Mise en scène sans substance

Pour sa troisième réalisation, Gia Coppola décide de travailler à l’aide d’un papier calque qu’elle vient poser sur les films de sa tante (Sofia Coppola) en faisant bien attention à ne pas dépasser. Mais qu’importe l’ivresse pourvu qu’on ait le flacon qui rappellera aux millennials l’esthétique de leur adolescence, perdue entre l’imagerie de clips de Rihanna estampillés VEVO, et les tons pastels d’une photographie au grain poussé à son maximum que même Tumblr n’aurait osé en 2009. Entre le Las Vegas qu’elle dépeint et celui qu’elle filme, il existe déjà un monde, qui se situe d’ailleurs à mille lieux de la mise en scène plus réaliste d’Anora de cette ville outrancière. 

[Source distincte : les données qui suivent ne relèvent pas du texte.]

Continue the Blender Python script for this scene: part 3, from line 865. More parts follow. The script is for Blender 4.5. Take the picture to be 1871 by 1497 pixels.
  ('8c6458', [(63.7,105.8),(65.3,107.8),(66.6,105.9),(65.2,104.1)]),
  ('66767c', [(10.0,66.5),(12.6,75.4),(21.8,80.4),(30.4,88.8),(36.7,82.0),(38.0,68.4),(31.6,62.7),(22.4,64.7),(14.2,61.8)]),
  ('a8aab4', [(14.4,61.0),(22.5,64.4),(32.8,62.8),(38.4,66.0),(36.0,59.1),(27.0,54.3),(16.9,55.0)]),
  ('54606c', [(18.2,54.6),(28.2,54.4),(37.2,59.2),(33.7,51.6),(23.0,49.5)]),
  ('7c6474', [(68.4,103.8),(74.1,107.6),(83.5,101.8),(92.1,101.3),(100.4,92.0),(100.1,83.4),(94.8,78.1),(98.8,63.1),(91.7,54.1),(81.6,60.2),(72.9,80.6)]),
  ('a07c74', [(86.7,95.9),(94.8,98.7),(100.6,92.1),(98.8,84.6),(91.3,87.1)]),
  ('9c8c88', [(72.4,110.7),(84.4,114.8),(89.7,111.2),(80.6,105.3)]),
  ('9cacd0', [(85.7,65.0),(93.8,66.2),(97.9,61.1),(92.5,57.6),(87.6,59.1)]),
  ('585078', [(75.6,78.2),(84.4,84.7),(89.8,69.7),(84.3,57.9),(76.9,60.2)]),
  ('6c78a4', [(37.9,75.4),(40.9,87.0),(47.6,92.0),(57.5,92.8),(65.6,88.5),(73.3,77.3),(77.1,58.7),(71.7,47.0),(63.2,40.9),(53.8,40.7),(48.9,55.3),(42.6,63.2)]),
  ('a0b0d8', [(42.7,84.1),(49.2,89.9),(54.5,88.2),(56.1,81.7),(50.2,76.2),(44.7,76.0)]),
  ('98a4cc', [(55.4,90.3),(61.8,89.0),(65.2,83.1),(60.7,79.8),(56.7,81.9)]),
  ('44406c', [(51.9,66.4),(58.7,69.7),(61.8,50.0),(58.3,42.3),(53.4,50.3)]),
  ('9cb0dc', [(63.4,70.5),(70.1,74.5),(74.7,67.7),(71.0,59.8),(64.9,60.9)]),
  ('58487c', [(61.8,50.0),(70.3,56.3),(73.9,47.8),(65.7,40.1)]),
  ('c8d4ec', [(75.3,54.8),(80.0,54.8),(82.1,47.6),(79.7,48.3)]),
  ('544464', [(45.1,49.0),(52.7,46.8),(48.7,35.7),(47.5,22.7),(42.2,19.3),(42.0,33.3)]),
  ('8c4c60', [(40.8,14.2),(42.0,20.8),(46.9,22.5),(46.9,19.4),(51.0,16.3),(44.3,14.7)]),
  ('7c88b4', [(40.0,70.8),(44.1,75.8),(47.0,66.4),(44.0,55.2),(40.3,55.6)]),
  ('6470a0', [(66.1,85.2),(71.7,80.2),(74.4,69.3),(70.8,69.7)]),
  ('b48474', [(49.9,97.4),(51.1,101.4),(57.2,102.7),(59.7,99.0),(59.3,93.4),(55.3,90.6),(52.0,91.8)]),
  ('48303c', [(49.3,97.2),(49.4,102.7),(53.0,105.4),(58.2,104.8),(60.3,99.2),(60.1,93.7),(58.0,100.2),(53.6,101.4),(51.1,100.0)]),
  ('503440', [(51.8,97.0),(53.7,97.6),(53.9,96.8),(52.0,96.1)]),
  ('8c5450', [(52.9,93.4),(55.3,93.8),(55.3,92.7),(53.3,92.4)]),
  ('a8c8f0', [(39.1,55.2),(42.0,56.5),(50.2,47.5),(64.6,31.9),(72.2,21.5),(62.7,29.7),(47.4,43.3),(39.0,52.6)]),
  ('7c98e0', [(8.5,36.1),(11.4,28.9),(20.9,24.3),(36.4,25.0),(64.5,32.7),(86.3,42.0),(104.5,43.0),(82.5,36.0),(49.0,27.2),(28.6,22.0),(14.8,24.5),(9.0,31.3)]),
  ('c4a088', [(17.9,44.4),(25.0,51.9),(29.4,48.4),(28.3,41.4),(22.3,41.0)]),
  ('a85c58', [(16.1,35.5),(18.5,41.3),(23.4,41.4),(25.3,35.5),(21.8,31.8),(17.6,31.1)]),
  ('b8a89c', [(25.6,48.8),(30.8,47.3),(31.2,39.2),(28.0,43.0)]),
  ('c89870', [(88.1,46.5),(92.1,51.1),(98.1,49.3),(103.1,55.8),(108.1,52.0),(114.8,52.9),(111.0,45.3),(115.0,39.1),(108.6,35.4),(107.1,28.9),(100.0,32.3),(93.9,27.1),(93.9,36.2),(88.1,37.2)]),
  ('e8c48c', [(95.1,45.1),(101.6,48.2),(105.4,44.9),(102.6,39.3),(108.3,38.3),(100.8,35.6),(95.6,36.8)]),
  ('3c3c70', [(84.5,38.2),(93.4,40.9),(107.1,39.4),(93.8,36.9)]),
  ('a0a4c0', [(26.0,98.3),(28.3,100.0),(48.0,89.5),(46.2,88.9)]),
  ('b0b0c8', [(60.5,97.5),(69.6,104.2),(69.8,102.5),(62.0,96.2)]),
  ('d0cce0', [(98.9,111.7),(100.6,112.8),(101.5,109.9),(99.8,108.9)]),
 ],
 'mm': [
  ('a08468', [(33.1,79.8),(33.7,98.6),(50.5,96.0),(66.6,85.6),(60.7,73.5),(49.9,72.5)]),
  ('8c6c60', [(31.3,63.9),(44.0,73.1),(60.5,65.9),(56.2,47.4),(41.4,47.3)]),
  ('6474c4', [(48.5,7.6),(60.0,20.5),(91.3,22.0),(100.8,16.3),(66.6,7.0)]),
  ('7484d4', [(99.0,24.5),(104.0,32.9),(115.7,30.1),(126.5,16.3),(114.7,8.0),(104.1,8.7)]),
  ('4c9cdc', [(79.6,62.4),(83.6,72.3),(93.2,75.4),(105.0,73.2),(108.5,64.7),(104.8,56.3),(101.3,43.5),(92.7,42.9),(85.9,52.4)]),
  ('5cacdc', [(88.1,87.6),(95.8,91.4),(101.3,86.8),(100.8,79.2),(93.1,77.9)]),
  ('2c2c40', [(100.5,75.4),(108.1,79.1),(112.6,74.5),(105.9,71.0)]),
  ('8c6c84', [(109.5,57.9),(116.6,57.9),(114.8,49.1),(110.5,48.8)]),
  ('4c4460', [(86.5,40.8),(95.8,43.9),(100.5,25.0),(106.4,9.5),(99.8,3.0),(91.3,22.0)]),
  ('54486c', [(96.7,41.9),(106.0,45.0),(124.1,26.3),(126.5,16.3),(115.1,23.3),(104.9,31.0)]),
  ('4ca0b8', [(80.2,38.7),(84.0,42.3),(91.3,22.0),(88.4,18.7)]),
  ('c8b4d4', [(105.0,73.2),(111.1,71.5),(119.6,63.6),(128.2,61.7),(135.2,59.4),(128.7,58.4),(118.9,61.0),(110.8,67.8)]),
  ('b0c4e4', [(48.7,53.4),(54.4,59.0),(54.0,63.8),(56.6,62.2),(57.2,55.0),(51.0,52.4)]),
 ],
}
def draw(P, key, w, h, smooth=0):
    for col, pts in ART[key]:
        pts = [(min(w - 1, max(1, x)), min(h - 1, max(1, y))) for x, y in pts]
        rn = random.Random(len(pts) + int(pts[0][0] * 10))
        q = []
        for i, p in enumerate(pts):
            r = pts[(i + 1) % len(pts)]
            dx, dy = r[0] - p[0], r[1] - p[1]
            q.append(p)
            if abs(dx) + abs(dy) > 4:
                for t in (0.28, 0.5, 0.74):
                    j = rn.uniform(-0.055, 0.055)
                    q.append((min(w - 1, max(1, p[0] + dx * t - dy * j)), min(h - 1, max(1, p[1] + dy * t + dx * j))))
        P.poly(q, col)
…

Le film multiplie, consciemment ou non, les parallèles avec la vie de Pamela Anderson. Shelly tente de renouer le contact avec sa fille, gênée par l’image sexualisée que véhicule sa mère ; un producteur (Jason Schwartzman, autant rester en famille !) d’un spectacle pour lequel elle auditionne, lui rétorque qu’elle a réussi son casting de l’époque car « elle était belle, jeune et sexy, même si elle ne savait pas danser ». Gia Coppola ferait-elle référence à son rôle dans Alerte à Malibu ? Paradoxe d’autant plus puissant que le film tient par la performance de son actrice principale, qui évite de tomber dans la surenchère des artistes souhaitant prouver leur légitimité dans le vacarme hollywoodien. Son jeu, candide mais réaliste, n’en demeure pas moins conscient des enjeux sociaux-économiques qui traversent son personnage. Mieux, il fait résonner ces angoisses vécues par toutes spectatrices. 

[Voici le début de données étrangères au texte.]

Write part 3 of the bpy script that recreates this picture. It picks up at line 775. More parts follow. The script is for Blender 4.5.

L’empathie s’arrêtera ici. 

The Last Showgirl / © IMDB – Jimmy Ruggiero

Car si Shelly passe les 1h30 de film à nous déclamer son art et son spectacle comme sa raison de vivre, ils ne seront pratiquement jamais montrés à l’écran. Il faut attendre les trois quarts du film pour voir Shelly danser pour la première fois, lors d’une audition. Sa façon gauche, timide et non maîtrisée est pertinente pour laisser la surprise de la déception au spectateur, lui faire comprendre que sa réinsertion professionnelle sera tout autant difficile que son talent n’était que chimère. 

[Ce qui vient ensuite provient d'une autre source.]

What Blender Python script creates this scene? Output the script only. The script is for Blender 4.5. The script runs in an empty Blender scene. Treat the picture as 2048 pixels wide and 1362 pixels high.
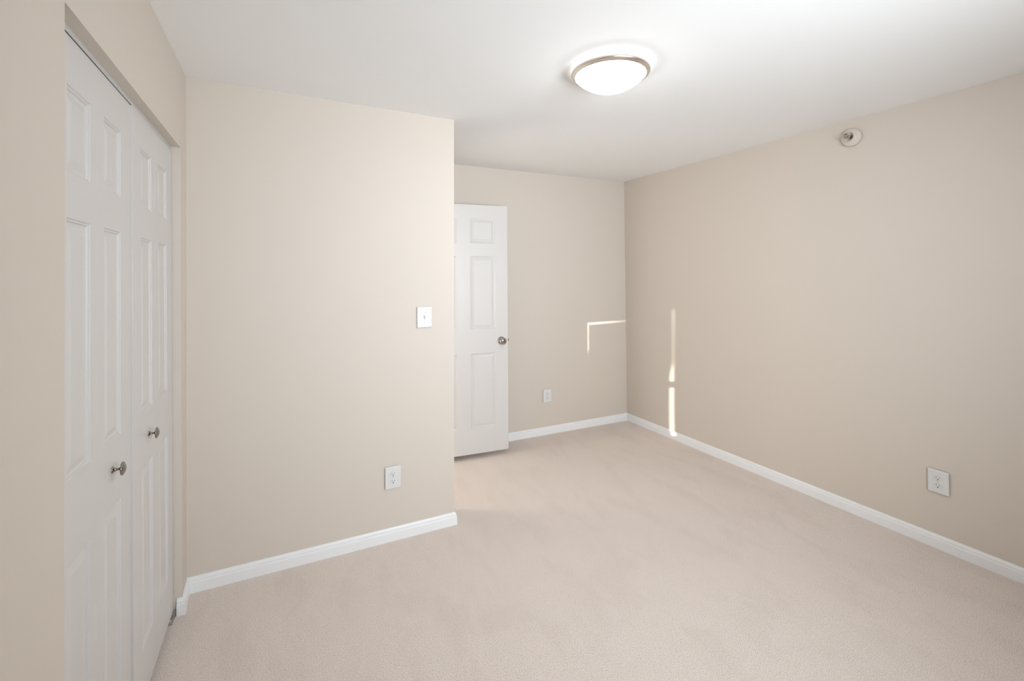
import bpy, bmesh, math, random
from mathutils import Vector, Matrix

scene = bpy.context.scene
col = scene.collection
random.seed(4)

# ------------------------------------------------------------------ camera
F_PX, CX, CY, W, H = 913.5, 1024.0, 539.27, 2048.0, 1362.0
CAM_H = 1.485
YAW, PITCH, ROLL = -0.4650, 0.0141, -0.00696


def camera_axes():
    fwd = Vector((-math.sin(YAW), math.cos(YAW), 0))
    right = Vector((math.cos(YAW), math.sin(YAW), 0))
    up = Vector((0, 0, 1))
    c, s = math.cos(PITCH), math.sin(PITCH)
    f2, u2 = fwd * c + up * s, -fwd * s + up * c
    c, s = math.cos(ROLL), math.sin(ROLL)
    return right * c + u2 * s, -right * s + u2 * c, f2


cam_data = bpy.data.cameras.new('camera')
cam = bpy.data.objects.new('camera', cam_data)
col.objects.link(cam)
cr, cu, cf = camera_axes()
m = Matrix((cr, cu, -cf)).transposed().to_4x4()
m.translation = Vector((0, 0, CAM_H))
cam.matrix_world = m
cam_data.sensor_fit = 'HORIZONTAL'
cam_data.sensor_width = 36.0
cam_data.lens = F_PX * 36.0 / W
cam_data.shift_y = (CY - H / 2) / W
cam_data.shift_x = 0.0
cam_data.clip_start = 0.02
scene.camera = cam

# ------------------------------------------------------------------ light and exposure
world = bpy.data.worlds.new('world')
scene.world = world
world.use_nodes = True
wn = world.node_tree.nodes
wn['Background'].inputs['Color'].default_value = (0.62, 0.76, 1.0, 1)
wn['Background'].inputs['Strength'].default_value = 1.0

scene.view_settings.view_transform = 'Standard'
scene.view_settings.look = 'None'
scene.view_settings.gamma = 1.0
scene.view_settings.use_curve_mapping = False
scene.view_settings.exposure = 0.0

SUN_DIR = Vector((0.40, 1.0, -0.235)).normalized()
sun_data = bpy.data.lights.new('sun', 'SUN')
sun_data.energy = 19.0
sun_data.angle = math.radians(0.3)
sun_data.color = (1.0, 0.93, 0.80)
sun = bpy.data.objects.new('sun', sun_data)
col.objects.link(sun)
sun.rotation_euler = SUN_DIR.to_track_quat('-Z', 'Y').to_euler()
sun.location = (-2, -6, 3)

# soft daylight that comes through the blinds of the window behind the camera
WX0, WX1, WZ0, WZ1, WY = 0.860, 1.641, 0.92, 2.105, -0.74
day_data = bpy.data.lights.new('window_daylight', 'AREA')
day_data.shape = 'RECTANGLE'
day_data.size, day_data.size_y = WX1 - WX0 - 0.06, WZ1 - WZ0 - 0.06
day_data.energy = 37.0
day_data.spread = math.radians(112)
day_data.color = (0.86, 0.94, 1.03)
day = bpy.data.objects.new('window_daylight', day_data)
col.objects.link(day)
day.location = ((WX0 + WX1) / 2, WY + 0.03, (WZ0 + WZ1) / 2)
day.rotation_euler = (math.radians(93), 0, math.radians(-4))   # into the room

# fill light added in the unseen hallway to brighten the alcove
alcove_fill_data = bpy.data.lights.new('alcove_fill_light', 'AREA')
alcove_fill_data.shape = 'RECTANGLE'
alcove_fill_data.size, alcove_fill_data.size_y = 0.5, 1.9
alcove_fill_data.energy = 15.0
alcove_fill_data.color = (1.0, 0.95, 0.88)
alcove_fill = bpy.data.objects.new('alcove_fill_light', alcove_fill_data)
col.objects.link(alcove_fill)
alcove_fill.location = (-0.2, 3.50, 1.2)
alcove_fill.rotation_euler = (math.radians(90), 0, math.radians(-97))   # faces +X, through the doorway

LAMP_E = 20.0        # glow of the glass dome
COLLAR_E = 2.6      # glow of the collar added above the ring for the ceiling halo

# ------------------------------------------------------------------ materials


def mat(name, colour, rough=0.5, metal=0.0, spec=None):
    m_ = bpy.data.materials.new(name)
    m_.use_nodes = True
    b = m_.node_tree.nodes['Principled BSDF']
    b.inputs['Base Color'].default_value = (*colour, 1)
    b.inputs['Roughness'].default_value = rough
    b.inputs['Metallic'].default_value = metal
    if spec is not None:
        b.inputs['Specular IOR Level'].default_value = spec
    return m_


def add_bump(m_, scale, strength, dist=0.001, detail=2.0):
    nt = m_.node_tree
    tc = nt.nodes.new('ShaderNodeTexCoord')
    no = nt.nodes.new('ShaderNodeTexNoise')
    no.inputs['Scale'].default_value = scale
    no.inputs['Detail'].default_value = detail
    bu = nt.nodes.new('ShaderNodeBump')
    bu.inputs['Strength'].default_value = strength
    bu.inputs['Distance'].default_value = dist
    nt.links.new(tc.outputs['Object'], no.inputs['Vector'])
    nt.links.new(no.outputs['Fac'], bu.inputs['Height'])
    nt.links.new(bu.outputs['Normal'], nt.nodes['Principled BSDF'].inputs['Normal'])


WALL = mat('beige_wall_paint', (0.72, 0.648, 0.568), 0.62, spec=0.25)
add_bump(WALL, 260, 0.08, 0.0006)
CEIL = mat('white_ceiling_paint', (0.94, 0.94, 0.93), 0.9, spec=0.1)
TRIM = mat('white_semigloss_trim', (0.93, 0.935, 0.935), 0.32, spec=0.4)
DOOR = mat('white_door_paint', (0.70, 0.68, 0.66), 0.38, spec=0.4)
add_bump(DOOR, 420, 0.04, 0.0004)
PLASTIC = mat('white_plastic', (0.78, 0.78, 0.765), 0.35)
SLOT = mat('dark_slot', (0.02, 0.018, 0.016), 0.6)
NICKEL = mat('satin_nickel', (0.30, 0.275, 0.25), 0.17, 1.0)
RINGM = mat('brushed_nickel_ring', (0.80, 0.74, 0.67), 0.28, 1.0)
CHROME = mat('chrome', (0.42, 0.39, 0.36), 0.13, 1.0)
TRACK = mat('white_painted_steel', (0.66, 0.67, 0.66), 0.35, 0.0)
STEEL = mat('dull_steel', (0.62, 0.60, 0.54), 0.45, 0.8)
VINYL = mat('white_vinyl', (0.85, 0.85, 0.84), 0.4)
BLIND = mat('white_blind_slat', (0.82, 0.82, 0.80), 0.5)
HALL = mat('hallway_paint', (0.60, 0.53, 0.45), 0.8)

GLASS = bpy.data.materials.new('window_glass')
GLASS.use_nodes = True
nt = GLASS.node_tree
for n in list(nt.nodes):
    nt.nodes.remove(n)
o_ = nt.nodes.new('ShaderNodeOutputMaterial')
mx = nt.nodes.new('ShaderNodeMixShader')
tr = nt.nodes.new('ShaderNodeBsdfTransparent')
gl = nt.nodes.new('ShaderNodeBsdfGlossy')
gl.inputs['Roughness'].default_value = 0.02
mx.inputs[0].default_value = 0.08
nt.links.new(tr.outputs[0], mx.inputs[1])
nt.links.new(gl.outputs[0], mx.inputs[2])
nt.links.new(mx.outputs[0], o_.inputs[0])


def emissive(name, colour, strength):
    m_ = mat(name, (0.9, 0.9, 0.9), 0.3)
    b = m_.node_tree.nodes['Principled BSDF']
    b.inputs['Emission Color'].default_value = (*colour, 1)
    b.inputs['Emission Strength'].default_value = strength
    return m_


DOME = emissive('lit_white_glass', (0.98, 0.985, 0.98), LAMP_E)
COLLAR = emissive('halo_glow_collar', (1.0, 0.985, 0.95), COLLAR_E)

# carpet: cut pile, colour flecks, faint brushed tracks
CARPET = mat('beige_cut_pile_carpet', (0.6, 0.5, 0.45), 0.95, spec=0.05)
nt = CARPET.node_tree
b = nt.nodes['Principled BSDF']
b.inputs['Sheen Weight'].default_value = 0.12
b.inputs['Sheen Roughness'].default_value = 0.6
tc = nt.nodes.new('ShaderNodeTexCoord')
fine = nt.nodes.new('ShaderNodeTexNoise')
fine.inputs['Scale'].default_value = 380
fine.inputs['Detail'].default_value = 2.5
fine.inputs['Roughness'].default_value = 0.65
nt.links.new(tc.outputs['Object'], fine.inputs['Vector'])
mid = nt.nodes.new('ShaderNodeTexNoise')
mid.inputs['Scale'].default_value = 190
mid.inputs['Detail'].default_value = 1.5
nt.links.new(tc.outputs['Object'], mid.inputs['Vector'])
mp = nt.nodes.new('ShaderNodeMapping')
mp.inputs['Rotation'].default_value = (0, 0, math.radians(-12))
mp.inputs['Scale'].default_value = (3.6, 1.3, 1)
nt.links.new(tc.outputs['Object'], mp.inputs['Vector'])
big = nt.nodes.new('ShaderNodeTexNoise')
big.inputs['Scale'].default_value = 2.0
big.inputs['Detail'].default_value = 5.0
big.inputs['Roughness'].default_value = 0.6
big.inputs['Distortion'].default_value = 0.5
nt.links.new(mp.outputs[0], big.inputs['Vector'])
r1 = nt.nodes.new('ShaderNodeValToRGB')
r1.color_ramp.elements[0].position = 0.33
r1.color_ramp.elements[0].color = (0.46, 0.375, 0.32, 1)
r1.color_ramp.elements[1].position = 0.56
r1.color_ramp.elements[1].color = (0.98, 0.875, 0.795, 1)
nt.links.new(fine.outputs['Fac'], r1.inputs[0])
r2 = nt.nodes.new('ShaderNodeValToRGB')
r2.color_ramp.elements[0].position = 0.36
r2.color_ramp.elements[0].color = (0.955, 0.95, 0.945, 1)
r2.color_ramp.elements[1].position = 0.52
r2.color_ramp.elements[1].color = (1, 1, 1, 1)
nt.links.new(big.outputs['Fac'], r2.inputs[0])
mix = nt.nodes.new('ShaderNodeMix')
mix.data_type = 'RGBA'
mix.blend_type = 'MULTIPLY'
mix.inputs[0].default_value = 1.0
nt.links.new(r1.outputs[0], mix.inputs[6])
nt.links.new(r2.outputs[0], mix.inputs[7])
# shade of the small pits between the tufts, painted into the colour
pit = nt.nodes.new('ShaderNodeTexNoise')
pit.inputs['Scale'].default_value = 240
pit.inputs['Detail'].default_value = 0.5
nt.links.new(tc.outputs['Object'], pit.inputs['Vector'])
r3 = nt.nodes.new('ShaderNodeValToRGB')
r3.color_ramp.elements[0].position = 0.20
r3.color_ramp.elements[0].color = (0.55, 0.53, 0.51, 1)
r3.color_ramp.elements[1].position = 0.34
r3.color_ramp.elements[1].color = (1, 1, 1, 1)
nt.links.new(pit.outputs['Fac'], r3.inputs[0])
mix2 = nt.nodes.new('ShaderNodeMix')
mix2.data_type = 'RGBA'
mix2.blend_type = 'MULTIPLY'
mix2.inputs[0].default_value = 1.0
nt.links.new(mix.outputs[2], mix2.inputs[6])
nt.links.new(r3.outputs[0], mix2.inputs[7])
nt.links.new(mix2.outputs[2], b.inputs['Base Color'])
addh = nt.nodes.new('ShaderNodeMath')
addh.operation = 'ADD'
nt.links.new(fine.outputs['Fac'], addh.inputs[0])
nt.links.new(mid.outputs['Fac'], addh.inputs[1])
bu = nt.nodes.new('ShaderNodeBump')
bu.inputs['Strength'].default_value = 0.6
bu.inputs['Distance'].default_value = 0.003
nt.links.new(addh.outputs[0], bu.inputs['Height'])
nt.links.new(bu.outputs['Normal'], b.inputs['Normal'])

# ------------------------------------------------------------------ mesh helpers


def link(name, bm, material, parent=None, smooth=False, mw=None):
    bmesh.ops.remove_doubles(bm, verts=bm.verts, dist=1e-6)
    bmesh.ops.recalc_face_normals(bm, faces=bm.faces)
    me = bpy.data.meshes.new(name)
    bm.to_mesh(me)
    bm.free()
    mats = material if isinstance(material, (list, tuple)) else [material]
    for k in mats:
        me.materials.append(k)
    if smooth:
        for p in me.polygons:
            p.use_smooth = True
    o = bpy.data.objects.new(name, me)
    col.objects.link(o)
    if parent:
        o.parent = parent
    if mw is not None:
        o.matrix_local = mw
    return o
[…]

Mais la scène de l’ultime représentation se vautre complètement dans cet échec à montrer ce dont Shelly est capable dans son élément, heureuse et sûre d’elle. Le cadre ne s’attarde ni sur le spectacle dans son ensemble, ni sur sa performance, restant dans cet entre-deux plat et permanent. Les costumes de scène, pourtant magnifiques, sont entre-aperçus entre des gros plans devant des miroirs et une caméra tremblante dans un escalier avant une représentation. Ces costumes sont les vraies pièces d’époque de la revue Jubilee! créées par Bob Mackie et Peter Menefee. Il est alors compliqué de pleinement diriger une scène de cabaret quand on utilise des archives fragiles valant plus que le budget du film. Idée très bonne sur le papier mais dont l’exécution enfonce le dernier clou du cercueil de cette dernière scène. Car si la source de bonheur de Shelly n’est jamais montrée, comment entrer en empathie avec un personnage qui privilégie l’ultime souffle de sa passion au détriment de son entourage ? À commencer par sa fille depuis son enfance, mais aussi une collègue qui vient sonner chez elle en détresse en pleine nuit et que Shelly laisse sur le pas de la porte car elle préfère répéter sa chorégraphie. 

Le doute sur le parallèle avec Pamela Anderson n’est cependant plus permis lors de la scène du restaurant en milieu de film tant on y retrouve les attributs phares de sa mythologie, dès son arrivée dans le plan : un chignon flou laqué, un eye-liner noir, une liseré carmin et une robe clinquante et moulante.

Si le film pose une question qui trouve un écho dans le cinéma contemporain, c’est : pourquoi Pamela Anderson ? Pourquoi Demi Moore ? Pourquoi Nicole Kidman ? Pourquoi un retour à grand bruit de ces actrices maintenant trop vieilles pour 96% des rôles proposés à Hollywood, et ce, à seulement quelques mois d’intervalle ? Pourquoi ce retour ne s’effectue qu’à travers la caméra de réalisatrices (Fargeat, Reijn, ici Coppola) ayant, qui plus est, grandi avec ces figures ? Être la cinéaste qui leur rendra la lumière, une façon de conjurer cette malédiction féminine ou un réel élan de sororité animé par la nostalgie et l’amour éprouvé pour ces actrices ?

The Last Showgirl semble tendre vers la troisième hypothèse tant le film pose un regard doux, empathique et bienveillant sur son personnage. Mais cette générorisé ne suffit pas à sauver le film de sa mise en scène sans substance malgré son envie d’offrir sa revanche à une femme violentée par les hommes et les institutions états-uniennes, moquée tout autant pour son ultra-féminité « exagercerbée » que pour son activisme politique. Toujours perdantes. Pamela Anderson mérite mieux, Hollywood lui doit bien ça.